Failure to collect and distribute IOCs can result in missed opportunities to contain threats, repeated compromises, or inadequate incident documentation.
How to Use It
This skill is designed to activate when handling requests related to IOC collection, indicator extraction, threat indicator sharing, STIX export, or IOC enrichment. It encompasses the following steps:
1. Identify and Extract
IOCs
Start by gathering evidence from relevant sources, such as SIEM, EDR, firewall logs, email gateways, and forensic images. Typical IOCs include:
- Network indicators: malicious IP addresses, domains, URLs, C2 infrastructure.
- Host indicators: file hashes (SHA256/MD5), registry modifications, malicious processes or services.
- Email indicators: suspicious sender addresses, subject lines, attachments, links.
- Behavioral indicators: abnormal command execution, persistence mechanisms.
Example:
Extracting IOCs from SIEM logs
import re
def extract_ips(log_data):
pattern = r'\b(?:[0-9]{1,3}\.){3}[0-9]{1,3}\b'
return set(re.findall(pattern, log_data))
log_entry = "Suspicious connection from 192.168.1.100 to 8.8.8.8 detected"
print(extract_ips(log_entry))
## Output: {'192.168.1.100', '8.8.8.8'}2. Categorize and Enrich
IOCs
Classify each IOC by type (IP, hash, domain, etc.) and context (first seen, threat actor, campaign). Enrich with threat intelligence sources to provide additional context, such as known associations or risk scores.
Example:
Categorizing IOCs for STIX packaging
{
"type": "indicator",
"spec_version": "2.1",
"pattern": "[ipv4-addr:value = '8.8.8.8']",
"labels": ["C2 Server", "High Risk"],
"description": "Malicious IP observed in phishing campaign."
}3. Format and Distribute
IOCs
Prepare IOCs in standardized formats such as STIX for interoperability. Use TAXII or MISP for sharing with internal teams or trusted partners. Ensure sensitive data is sanitized prior to distribution.
Example:
Exporting to STIX 2.1
from stix2 import Indicator
indicator = Indicator(
name="Malicious IP Address",
pattern="[ipv4-addr:value = '8.8.8.8']",
pattern_type="stix",
labels=["malicious-activity"]
)
print(indicator.serialize(pretty=True))4. Integrate with Detection and Response
Tools
Ingest collected IOCs into SIEM, EDR, IDS/IPS, or SOAR platforms to enable real-time detection and blocking. Update detection rules and alerting policies as needed.
5. Share and
Collaborate
Distribute IOCs with sector partners, Information Sharing and Analysis Centers (ISACs), or law enforcement as appropriate. Use MISP or TAXII servers to automate sharing and synchronization.
When to Use It
- During an active security incident to identify and block adversary infrastructure.
- Immediately post-incident to document and analyze all IOCs for future detection and compliance.
- When building or tuning detection rules in SIEM, EDR, or network security solutions.
- While enriching IOCs with threat intelligence for prioritization and response.
- When sharing intelligence with sector partners, ISACs, or law enforcement.
Do not use this skill for behavioral TTP (Tactics, Techniques, and Procedures) analysis unless technical indicators are present.
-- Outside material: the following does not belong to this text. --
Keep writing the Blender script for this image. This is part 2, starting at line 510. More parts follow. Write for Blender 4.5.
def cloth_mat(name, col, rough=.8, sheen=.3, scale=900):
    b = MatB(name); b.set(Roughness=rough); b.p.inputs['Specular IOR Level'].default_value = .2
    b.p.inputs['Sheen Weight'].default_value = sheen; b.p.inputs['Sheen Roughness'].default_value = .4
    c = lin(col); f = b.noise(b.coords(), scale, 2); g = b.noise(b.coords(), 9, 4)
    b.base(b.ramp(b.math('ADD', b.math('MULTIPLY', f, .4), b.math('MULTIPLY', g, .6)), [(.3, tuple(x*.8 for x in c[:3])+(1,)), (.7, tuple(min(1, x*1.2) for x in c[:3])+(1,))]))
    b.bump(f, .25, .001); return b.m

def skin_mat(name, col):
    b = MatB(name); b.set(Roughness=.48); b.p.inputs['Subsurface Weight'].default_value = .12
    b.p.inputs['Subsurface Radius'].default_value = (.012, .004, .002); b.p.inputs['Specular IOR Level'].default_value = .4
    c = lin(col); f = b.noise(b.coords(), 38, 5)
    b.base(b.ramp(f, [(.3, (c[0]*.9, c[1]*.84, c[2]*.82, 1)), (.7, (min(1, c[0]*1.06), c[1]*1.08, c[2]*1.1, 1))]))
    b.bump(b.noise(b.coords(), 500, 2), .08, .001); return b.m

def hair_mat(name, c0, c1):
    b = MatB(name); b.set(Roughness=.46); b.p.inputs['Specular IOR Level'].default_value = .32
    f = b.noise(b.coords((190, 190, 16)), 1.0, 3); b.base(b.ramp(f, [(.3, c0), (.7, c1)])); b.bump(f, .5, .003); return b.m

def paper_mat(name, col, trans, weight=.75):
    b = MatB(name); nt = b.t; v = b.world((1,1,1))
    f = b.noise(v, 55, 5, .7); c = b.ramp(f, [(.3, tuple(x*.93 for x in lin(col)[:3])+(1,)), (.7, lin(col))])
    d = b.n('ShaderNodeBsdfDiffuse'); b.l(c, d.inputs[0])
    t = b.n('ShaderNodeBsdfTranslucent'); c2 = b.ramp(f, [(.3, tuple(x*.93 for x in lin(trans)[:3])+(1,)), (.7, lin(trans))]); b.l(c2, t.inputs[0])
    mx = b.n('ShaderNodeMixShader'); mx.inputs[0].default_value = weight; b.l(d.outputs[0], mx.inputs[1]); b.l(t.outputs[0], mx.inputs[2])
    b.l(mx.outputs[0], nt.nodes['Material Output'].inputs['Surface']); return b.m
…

For pure behavioral analysis, refer to MITRE ATT&CK mappings.
Important Notes
- Ensure access to relevant evidence sources, such as SIEM logs, EDR telemetry, and network captures, prior to IOC collection.
- Always validate and sanitize IOCs before deploying them to production detection systems to avoid false positives.
- Use standardized formats (STIX/TAXII) for seamless sharing and integration.
- Maintain compliance with privacy and data handling regulations when distributing IOCs, especially if sharing externally.
- Regularly review and retire obsolete IOCs to maintain detection efficacy and operational efficiency.
- This skill aligns with NIST CSF functions for incident response and recovery, and maps to MITRE ATT&CK techniques T1071, T1059, T1547, and T1053.
By systematically collecting, categorizing, and distributing IOCs, organizations can enhance their threat detection, response, and intelligence sharing capabilities, supporting a proactive security posture.